The hippy generation never forgave themselves for not saving the world when they were 25, and as such have pushed that onto us. We're not allowed to have fun at parties because it's nowhere near as cool as the parties THEY had. Though I confess, I've generally partied like it was the 60s. But we're stuck chasing the dragon of false expectations placed upon us by boomer controlled pop-culture. Even the people I know who completed their ten year plans by 28 get stuck in a malaise. One guy is happy that he has done everything he planned to do at 18, and is like, 'now what?', he's one of the more healthy and stable individuals I know. Another guy completed it, had his house, his career, his wife, but then his wife left him, and so that vision is forever shattered.

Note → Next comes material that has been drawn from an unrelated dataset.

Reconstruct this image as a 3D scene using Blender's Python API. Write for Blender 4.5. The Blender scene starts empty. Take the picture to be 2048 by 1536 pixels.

So I am hoping that most people will come to the conclusions that I've come to. I was getting great jobs just out of High School by virtue of the fact that I'd touched a computer in my life. Then of course all the younguns graduated with their Comp Sci degrees and my three years of experience wasn't more valuable than their degrees and the job market was tough, particularly considering the dotcom bubble bursting in 2000 and then the double-dip after 9/11. But the conclusion I've come to is, "Fuck those expectations, working for my own survival, the survival of my family, and helping those immediately around me is noble enough.", and I think that's a much more adult attitude. But I'm approaching 33, so I'm at the age where we start to become adults these days.
Last edited by
Tinker on Tue Aug 24, 2010 2:48 pm, edited 1 time in total.
The canary didn't die because this mine is dangerous, it died because it's lazy and wasn't raised with a proper work ethic.